Spring Training Done Right: Avoid These Costly Mistakes Before Peak Season Hits
Fred Haskett
Assisting Lawn Care, Landscape, and Tree Care Companies "Chart Their Course To Success"
Every year, as the busy season approaches, many landscaping, lawn care, and tree care businesses find themselves scrambling to prepare their teams. Spring training is often rushed or overlooked entirely because, let’s face it, time is short, and the workload is high.
Some believe training is too expensive or unnecessary—after all, employees will “figure it out” on the job, right? Wrong. Failing to properly train your team before the season starts is one of the most costly mistakes you can make. Poor training leads to wasted time, lost revenue, low morale, and high employee turnover.
On the flip side, a well-structured training program pays off in higher efficiency, fewer mistakes, better employee retention, and bigger profits. The question isn’t whether you can afford to train your team—it’s whether you can afford not to.
So, what makes or breaks your spring training efforts? Here are five of the biggest training mistakes businesses make—and how you can avoid them.
Mistake #1: Starting Training on the First Day of Spring Operations
Too often, businesses wait until the first day of operations to start training. This means employees are expected to learn on the job while juggling actual work. The result? A chaotic, stressful environment that leads to costly mistakes, delays, and frustrated employees.
The Fix: Train Before the Season Starts
Invest in preseason training. Hold structured training sessions at least a few weeks before operations begin. This way, employees can hit the ground running instead of struggling to keep up. Yes, there’s an upfront cost, but the return in efficiency and quality is worth it.

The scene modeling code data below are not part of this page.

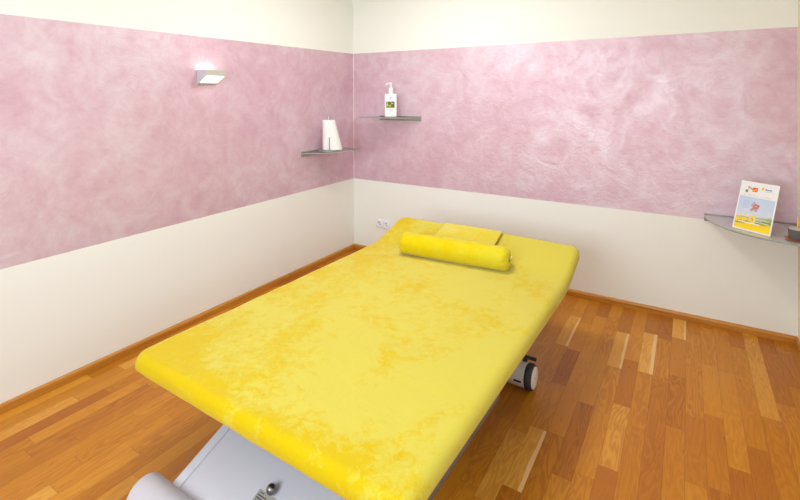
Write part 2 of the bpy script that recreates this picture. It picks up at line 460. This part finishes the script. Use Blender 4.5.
# base: two transverse cylindrical housings, longitudinal beam, sloping lift cover
bxc = tcx
TFY, TRY, TR = -2.634, -1.215, .058
def htube(name, y, x0, x1, r, zc, mat):
    e = .012
    prof = [(r-e, x0), (r-e*.3, x0+e*.3), (r, x0+e), (r, x1-e*.4), (r-e*.3, x1)]
    bm = bmesh.new(); lathe(bm, prof, seg=48, mtx=Matrix.Translation((-tcx, y-tcy, zc)) @ XAX)
    return obj(name, bm, mat, tab, True, 35)
htube('front_housing', TFY, 1.098, 1.982, .068, .092, 'frame')
bm = bmesh.new()
for x in (1.14, 1.93):
    bm = bmesh.new(); lathe(bm, [(.03, 0), (.034, .003), (.034, .012)], seg=24, mtx=Matrix.Translation((x-tcx, TFY-tcy, FZ)))
    obj('rubber_foot', bm, 'rubber', tab)
hz = htube('rear_housing', TRY, 1.065, 2.010, TR, .083, 'housing')
bm = bmesh.new(); box(bm, 1.962-tcx, 1.999-tcx, TRY-tcy-.0595, TRY-tcy-.0545, .072, .081)
obj('slot', bm, 'ink', hz)
obj('base_beam', rb(bxc-.30, bxc+.30, TFY+.05, TRY-.04, .055, .11, .008), 'frame', tab)
# sloping cover panel over the lifting gear
PX0, PX1 = 1.178, 2*bxc-1.178
PS = math.atan2(.083, .21)
pm = Matrix.Translation((0, TFY+.050-tcy, .113)) @ Matrix.Rotation(PS, 4, 'X')
bm = bmesh.new(); box(bm, PX0+.040-tcx, PX1-.040-tcx, 0, .62, .0, .006, bev=.0015, mtx=pm)
pan = obj('cover_panel', bm, 'frame', tab)
for x0, x1 in ((PX0, PX0+.039), (PX1-.039, PX1)):
    bm = bmesh.new(); box(bm, x0-tcx, x1-tcx, -.004, .62, -.035, .010, bev=.004, mtx=pm)
    obj('panel_flange', bm, 'frame', tab)
# rating label and knob on the panel (panel local frame)
def onpanel(x, s, h=.006): return pm @ Vector((x-tcx, s, h))
LX, LS = 1.500, .078
bm = bmesh.new(); box(bm, LX-tcx, LX+.096-tcx, LS, LS+.062, .006, .0066, mtx=pm)
lb = obj('rating_label', bm, 'tag', pan); lb['label'] = 'small pale rating label with lines of print'
bm = bmesh.new()
for k, (l0, l1, th) in enumerate(((.010, .026, .0025), (.006, .045, .003), (.006, .06, .003), (.006, .06, .0015), (.006, .055, .0015), (.006, .062, .0015), (.006, .05, .0015))):
    s = LS+.056-k*.008
    box(bm, LX+l0-tcx, LX+l1-tcx, s-th, s, .0066, .0069, mtx=pm)
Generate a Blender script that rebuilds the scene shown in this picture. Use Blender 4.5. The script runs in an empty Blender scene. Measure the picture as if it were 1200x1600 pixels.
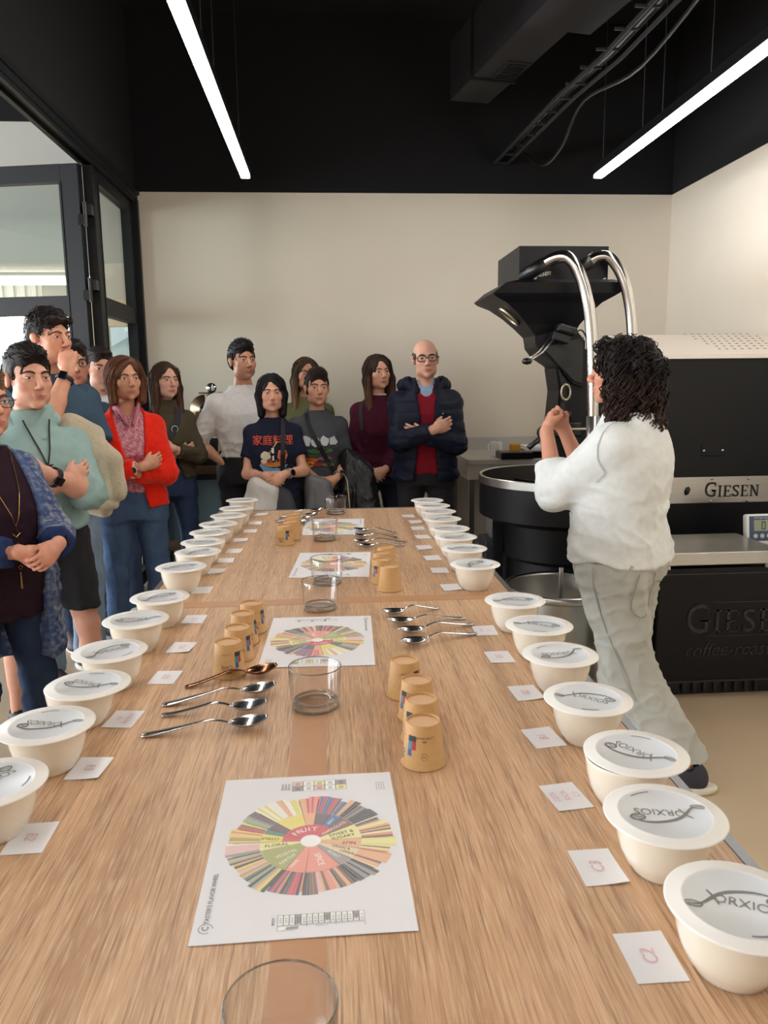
import bpy, bmesh, math, random
import numpy as np
from mathutils import Vector, Matrix

random.seed(7); np.random.seed(7)
scene = bpy.context.scene
COL = scene.collection
PI = math.pi

# ------------------------------------------------------------------ camera, world, exposure
T = 0.96                                   # table top height
CAMZ = T + 0.5025
cam_d = bpy.data.cameras.new('camera'); cam = bpy.data.objects.new('camera', cam_d); COL.objects.link(cam)
PITCH, YAW, ROLL, FPX = 0.1667, 0.0705, -0.0112, 1213.25
_F = Vector((math.sin(YAW)*math.cos(PITCH), math.cos(YAW)*math.cos(PITCH), -math.sin(PITCH)))
_r0 = Vector((math.cos(YAW), -math.sin(YAW), 0)); _u0 = _r0.cross(_F)
_rt = _r0*math.cos(ROLL) + _u0*math.sin(ROLL); _up = -_r0*math.sin(ROLL) + _u0*math.cos(ROLL)
_m = Matrix.Identity(4)
for i in range(3):
    _m[i][0] = _rt[i]; _m[i][1] = _up[i]; _m[i][2] = -_F[i]
_m[0][3], _m[1][3], _m[2][3] = 0, 0, CAMZ
cam.matrix_world = _m
cam_d.sensor_fit = 'HORIZONTAL'; cam_d.sensor_width = 36.0; cam_d.lens = FPX*36.0/1200.0
cam_d.clip_start = 0.02; cam_d.clip_end = 300
cam_d.dof.use_dof = True; cam_d.dof.focus_distance = 2.4; cam_d.dof.aperture_fstop = 22.0
scene.camera = cam

world = bpy.data.worlds.new('overcast_sky'); scene.world = world; world.use_nodes = True
_bg = world.node_tree.nodes['Background']
_bg.inputs[0].default_value = (0.82, 0.90, 1.0, 1); _bg.inputs[1].default_value = 0.7

vs = scene.view_settings
scene.display_settings.display_device = 'sRGB'
vs.view_transform = 'Standard'; vs.look = 'None'; vs.gamma = 1.0; vs.use_curve_mapping = False
vs.exposure = 0.85
LED_STRENGTH = 20.0
DAYLIGHT_W = 1150.0

def area_light(name, loc, size, size_y, power, color, rot):
    d = bpy.data.lights.new(name, 'AREA'); d.shape = 'RECTANGLE'; d.size = size; d.size_y = size_y
    d.energy = power; d.color = color
    o = bpy.data.objects.new(name, d); COL.objects.link(o); o.location = loc; o.rotation_euler = rot
    return o
# daylight of the window front of the neighbouring hall (window_2, left of the frame)
area_light('hall_window_daylight', (-8.75, 4.2, 1.80), 2.2, 16.4, DAYLIGHT_W, (0.90, 0.95, 1.0), (0, -PI/2, 0))

# ------------------------------------------------------------------ helpers
def s2l(c):
    c = c/255.0
    return c/12.92 if c <= 0.04045 else ((c+0.055)/1.055)**2.4
def rgb(r, g, b): return (s2l(r), s2l(g), s2l(b), 1.0)

MATS = {}
def mat(name, color=(0.8, 0.8, 0.8, 1), rough=0.5, metal=0.0, noise=0.0, nscale=20.0, bump=0.0, bscale=60.0,
        stretch=(1, 1, 1), emit=None, estr=0.0, attr=None, coat=0.0, sheen=0.0, sss=0.0, spec=0.5, alpha=1.0):
    if name in MATS: return MATS[name]
    m = bpy.data.materials.new(name); m.use_nodes = True
    nt = m.node_tree; b = nt.nodes['Principled BSDF']
    b.inputs['Base Color'].default_value = color
    b.inputs['Roughness'].default_value = rough; b.inputs['Metallic'].default_value = metal
    b.inputs['Specular IOR Level'].default_value = spec
    b.inputs['Coat Weight'].default_value = coat; b.inputs['Sheen Weight'].default_value = sheen
    if sss:
        b.inputs['Subsurface Weight'].default_value = sss
        b.inputs['Subsurface Radius'].default_value = (0.012, 0.005, 0.003); b.inputs['Subsurface Scale'].default_value = 0.6
    if alpha < 1: b.inputs['Alpha'].default_value = alpha
    if emit:
        b.inputs['Emission Color'].default_value = emit; b.inputs['Emission Strength'].default_value = estr
    src = None
    if attr:
        a = nt.nodes.new('ShaderNodeAttribute'); a.attribute_name = attr; src = a.outputs['Color']
    if noise or bump:
        tc = nt.nodes.new('ShaderNodeTexCoord'); mp = nt.nodes.new('ShaderNodeMapping')
        mp.inputs['Scale'].default_value = stretch
        nt.links.new(tc.outputs['Object'], mp.inputs['Vector'])
    if noise:
        n = nt.nodes.new('ShaderNodeTexNoise'); n.inputs['Scale'].default_value = nscale; n.inputs['Detail'].default_value = 4
        nt.links.new(mp.outputs[0], n.inputs['Vector'])
        mr = nt.nodes.new('ShaderNodeMapRange'); mr.inputs[1].default_value = 0.25; mr.inputs[2].default_value = 0.75
        mr.inputs[3].default_value = 1-noise; mr.inputs[4].default_value = 1+noise
        nt.links.new(n.outputs['Fac'], mr.inputs[0])
        mx = nt.nodes.new('ShaderNodeVectorMath'); mx.operation = 'SCALE'
        if src: nt.links.new(src, mx.inputs[0])
        else: mx.inputs[0].default_value = color[:3]
        nt.links.new(mr.outputs[0], mx.inputs['Scale'])
        src = mx.outputs[0]
    if src: nt.links.new(src, b.inputs['Base Color'])
    if bump:
        n2 = nt.nodes.new('ShaderNodeTexNoise'); n2.inputs['Scale'].default_value = bscale; n2.inputs['Detail'].default_value = 3
        nt.links.new(mp.outputs[0], n2.inputs['Vector'])
        bp = nt.nodes.new('ShaderNodeBump'); bp.inputs['Strength'].default_value = bump; bp.inputs['Distance'].default_value = 0.004
        nt.links.new(n2.outputs['Fac'], bp.inputs['Height']); nt.links.new(bp.outputs[0], b.inputs['Normal'])
    MATS[name] = m
    return m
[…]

Mistake #2: Treating Training as a One-Time Event
Many businesses host a single kickoff meeting in the spring and assume it’s enough. The problem? Not everyone will be able to attend. Even those who do might not retain everything after just one session.
The Fix: Ongoing Training
Training should be a continuous process, not a one-day event. Hold multiple sessions throughout the season, especially in the spring when the workload is at its peak. Keep reinforcing key skills and best practices to ensure long-term retention.
Mistake #3: Relying Only on Managers to Lead Training
Managers are often responsible for training, but they shouldn’t be the only ones. Your most experienced crew members have valuable hands-on knowledge that newer employees can benefit from. When managers handle all the training, it creates unnecessary bottlenecks and can even lead to disengagement.

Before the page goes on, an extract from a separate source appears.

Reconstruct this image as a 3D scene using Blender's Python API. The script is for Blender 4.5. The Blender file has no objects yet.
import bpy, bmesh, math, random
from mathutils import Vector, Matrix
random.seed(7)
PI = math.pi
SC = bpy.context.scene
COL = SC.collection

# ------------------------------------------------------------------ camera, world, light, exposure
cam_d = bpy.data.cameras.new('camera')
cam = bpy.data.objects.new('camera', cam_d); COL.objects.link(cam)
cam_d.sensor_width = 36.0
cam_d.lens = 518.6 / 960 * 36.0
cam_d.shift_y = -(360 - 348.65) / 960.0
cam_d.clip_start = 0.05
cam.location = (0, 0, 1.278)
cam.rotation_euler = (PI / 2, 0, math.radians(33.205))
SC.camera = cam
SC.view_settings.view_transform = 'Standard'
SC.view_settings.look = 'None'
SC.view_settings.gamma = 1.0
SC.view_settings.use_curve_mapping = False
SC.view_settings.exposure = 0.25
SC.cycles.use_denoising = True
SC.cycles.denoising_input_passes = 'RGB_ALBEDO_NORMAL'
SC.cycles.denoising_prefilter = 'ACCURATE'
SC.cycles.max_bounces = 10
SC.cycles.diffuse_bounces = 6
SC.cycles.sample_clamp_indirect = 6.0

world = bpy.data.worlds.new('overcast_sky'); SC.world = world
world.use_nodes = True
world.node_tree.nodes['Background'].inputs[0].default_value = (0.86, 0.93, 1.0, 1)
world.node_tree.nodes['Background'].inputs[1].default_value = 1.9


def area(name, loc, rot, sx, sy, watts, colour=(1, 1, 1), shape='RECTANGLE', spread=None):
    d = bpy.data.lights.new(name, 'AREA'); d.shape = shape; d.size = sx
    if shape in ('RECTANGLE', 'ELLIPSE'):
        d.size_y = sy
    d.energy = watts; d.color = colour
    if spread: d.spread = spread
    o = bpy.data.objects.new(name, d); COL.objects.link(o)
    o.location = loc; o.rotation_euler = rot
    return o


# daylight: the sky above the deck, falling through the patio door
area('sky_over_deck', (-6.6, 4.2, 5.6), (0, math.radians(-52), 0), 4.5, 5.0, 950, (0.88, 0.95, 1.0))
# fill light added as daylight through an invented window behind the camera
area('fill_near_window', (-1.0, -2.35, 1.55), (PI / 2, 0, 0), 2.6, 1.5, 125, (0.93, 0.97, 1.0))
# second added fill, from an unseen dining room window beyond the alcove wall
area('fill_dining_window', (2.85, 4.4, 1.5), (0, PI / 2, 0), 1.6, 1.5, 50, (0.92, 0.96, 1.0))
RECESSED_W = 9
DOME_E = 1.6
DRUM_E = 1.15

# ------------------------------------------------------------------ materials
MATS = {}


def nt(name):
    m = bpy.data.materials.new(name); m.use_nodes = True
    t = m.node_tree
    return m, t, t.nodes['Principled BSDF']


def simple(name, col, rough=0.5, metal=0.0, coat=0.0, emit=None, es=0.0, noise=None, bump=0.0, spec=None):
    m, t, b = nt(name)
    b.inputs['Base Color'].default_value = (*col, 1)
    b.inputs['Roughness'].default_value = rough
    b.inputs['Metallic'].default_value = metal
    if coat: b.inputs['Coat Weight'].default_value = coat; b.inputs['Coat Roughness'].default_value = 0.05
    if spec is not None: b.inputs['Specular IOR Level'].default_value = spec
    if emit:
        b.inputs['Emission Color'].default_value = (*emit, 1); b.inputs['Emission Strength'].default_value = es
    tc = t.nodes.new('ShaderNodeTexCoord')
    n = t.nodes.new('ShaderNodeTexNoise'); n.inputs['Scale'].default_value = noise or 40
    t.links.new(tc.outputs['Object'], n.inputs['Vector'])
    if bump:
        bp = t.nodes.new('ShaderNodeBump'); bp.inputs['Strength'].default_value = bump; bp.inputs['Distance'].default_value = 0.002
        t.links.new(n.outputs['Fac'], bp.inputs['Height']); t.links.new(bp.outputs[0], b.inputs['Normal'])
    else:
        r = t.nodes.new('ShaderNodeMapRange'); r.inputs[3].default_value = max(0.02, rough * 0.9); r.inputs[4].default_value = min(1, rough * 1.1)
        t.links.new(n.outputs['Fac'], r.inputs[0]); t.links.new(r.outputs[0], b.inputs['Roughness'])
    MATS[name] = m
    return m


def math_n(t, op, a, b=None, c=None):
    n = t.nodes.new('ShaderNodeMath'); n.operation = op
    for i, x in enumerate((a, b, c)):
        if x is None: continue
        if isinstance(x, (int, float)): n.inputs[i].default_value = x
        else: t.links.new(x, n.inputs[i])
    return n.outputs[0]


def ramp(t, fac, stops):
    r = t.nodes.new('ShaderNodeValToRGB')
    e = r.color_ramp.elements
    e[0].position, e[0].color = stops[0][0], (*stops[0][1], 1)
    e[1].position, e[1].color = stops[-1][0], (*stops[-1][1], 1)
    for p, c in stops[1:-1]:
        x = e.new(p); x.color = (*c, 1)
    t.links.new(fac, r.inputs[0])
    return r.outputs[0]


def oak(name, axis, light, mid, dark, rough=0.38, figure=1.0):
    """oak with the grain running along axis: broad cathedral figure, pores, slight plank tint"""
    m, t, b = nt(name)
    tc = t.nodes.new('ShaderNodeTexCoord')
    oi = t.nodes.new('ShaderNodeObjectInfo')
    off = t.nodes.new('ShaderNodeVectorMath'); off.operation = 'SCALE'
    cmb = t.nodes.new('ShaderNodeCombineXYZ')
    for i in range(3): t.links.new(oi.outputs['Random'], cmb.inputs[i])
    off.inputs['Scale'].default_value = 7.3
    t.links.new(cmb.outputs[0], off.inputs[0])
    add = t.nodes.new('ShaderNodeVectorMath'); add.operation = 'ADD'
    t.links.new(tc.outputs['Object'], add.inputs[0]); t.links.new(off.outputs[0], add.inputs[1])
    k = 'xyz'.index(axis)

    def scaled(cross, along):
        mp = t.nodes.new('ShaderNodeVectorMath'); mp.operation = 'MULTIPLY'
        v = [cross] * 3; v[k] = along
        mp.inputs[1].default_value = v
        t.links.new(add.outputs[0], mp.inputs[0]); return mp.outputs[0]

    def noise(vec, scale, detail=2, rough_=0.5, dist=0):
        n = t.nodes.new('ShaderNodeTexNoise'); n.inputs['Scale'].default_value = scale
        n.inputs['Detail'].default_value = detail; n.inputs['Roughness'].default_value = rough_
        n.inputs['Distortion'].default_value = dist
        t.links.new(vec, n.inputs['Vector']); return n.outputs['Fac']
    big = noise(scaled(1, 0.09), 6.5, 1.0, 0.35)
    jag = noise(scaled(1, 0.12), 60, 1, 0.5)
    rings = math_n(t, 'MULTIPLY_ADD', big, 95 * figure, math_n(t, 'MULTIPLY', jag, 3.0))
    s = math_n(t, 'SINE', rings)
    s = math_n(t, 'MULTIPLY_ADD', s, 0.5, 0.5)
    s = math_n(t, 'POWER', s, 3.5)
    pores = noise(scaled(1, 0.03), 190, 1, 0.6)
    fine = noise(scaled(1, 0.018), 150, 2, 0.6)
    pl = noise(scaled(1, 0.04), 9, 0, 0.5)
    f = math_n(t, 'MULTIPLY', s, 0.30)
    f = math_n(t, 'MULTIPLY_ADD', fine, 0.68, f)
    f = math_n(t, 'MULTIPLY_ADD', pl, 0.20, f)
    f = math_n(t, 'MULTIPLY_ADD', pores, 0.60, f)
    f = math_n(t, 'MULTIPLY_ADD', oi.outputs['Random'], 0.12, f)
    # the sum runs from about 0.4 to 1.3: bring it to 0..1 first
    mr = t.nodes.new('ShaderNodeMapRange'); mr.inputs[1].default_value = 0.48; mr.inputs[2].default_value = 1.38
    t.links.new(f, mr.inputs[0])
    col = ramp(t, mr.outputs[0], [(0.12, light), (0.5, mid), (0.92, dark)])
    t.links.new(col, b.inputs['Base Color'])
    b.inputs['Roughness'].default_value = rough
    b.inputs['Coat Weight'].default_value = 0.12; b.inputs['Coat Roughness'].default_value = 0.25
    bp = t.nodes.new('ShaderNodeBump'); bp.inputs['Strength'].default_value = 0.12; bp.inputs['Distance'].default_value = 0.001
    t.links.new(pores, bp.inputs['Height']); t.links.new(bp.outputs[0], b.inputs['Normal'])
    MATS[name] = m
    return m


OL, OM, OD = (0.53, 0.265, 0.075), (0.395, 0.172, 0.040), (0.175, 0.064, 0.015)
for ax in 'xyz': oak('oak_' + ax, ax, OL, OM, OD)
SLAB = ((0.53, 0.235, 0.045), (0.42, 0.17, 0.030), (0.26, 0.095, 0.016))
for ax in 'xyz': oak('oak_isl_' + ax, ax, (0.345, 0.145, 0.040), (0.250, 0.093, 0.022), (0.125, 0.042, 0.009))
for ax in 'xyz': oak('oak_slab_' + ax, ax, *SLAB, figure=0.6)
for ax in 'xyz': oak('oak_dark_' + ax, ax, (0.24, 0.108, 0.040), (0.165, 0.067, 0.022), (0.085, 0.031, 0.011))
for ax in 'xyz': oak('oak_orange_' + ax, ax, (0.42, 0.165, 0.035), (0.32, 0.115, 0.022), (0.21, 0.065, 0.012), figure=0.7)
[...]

The Fix: Let Experienced Employees Train New Hires
Empower your senior team members—crew leaders, foremen, and long-time employees—to assist with training. Rookies are often more engaged when learning from their peers rather than a supervisor. Plus, it lightens the load for managers, allowing them to focus on high-level operations.
Mistake #4: Skipping the Fundamentals
It’s easy to assume that returning employees remember everything from last year. But details fade over time, and even experienced workers develop bad habits. If you don’t refresh the fundamentals, mistakes will creep in—and they’ll multiply as new employees follow suit.
The Fix: Prioritize the Basics
Every season, start from square one. Review key tasks, safety protocols, and best practices for common jobs. Make sure employees understand what they need to do, how to do it, and why it matters. The “why” is especially important for younger employees who want to understand the impact of their work.
Mistake #5: Making Training Sessions Boring and Ineffective
Imagine this: a group of employees standing on a cold warehouse floor, listening to a manager drone on while flipping through slides. No hands-on practice, no engagement—just coffee, donuts, and nodding heads. Sound familiar?
The Fix: Make Training Engaging
Employees learn best when training is interactive and hands-on. If possible, conduct training on-site so employees can practice in real-world conditions. Use videos, demonstrations, and team exercises to keep things interesting. If you’re training indoors, make sure the space is comfortable and well-lit—no one learns well in a dark, noisy shop.
Your goal? Create an experience where employees walk away saying, “That was actually helpful.” If they don’t, you’re wasting time and money.
Spring Training Isn’t an Expense—It’s an Investment
Yes, training takes time. Yes, it requires resources. But the cost of NOT training properly is far higher.
Every mistake in the field—every misused tool, every skipped safety step, every incorrectly installed feature—costs your company money. A single training session could prevent thousands of dollars in wasted labor, repairs, and lost customers.
When done right, spring training sets your team up for success, boosts efficiency, and strengthens your business for the season ahead.
The question isn’t, “Can I afford to invest in training?” The real question is, “Can I afford not to?”
Be well, do good work, and keep in touch.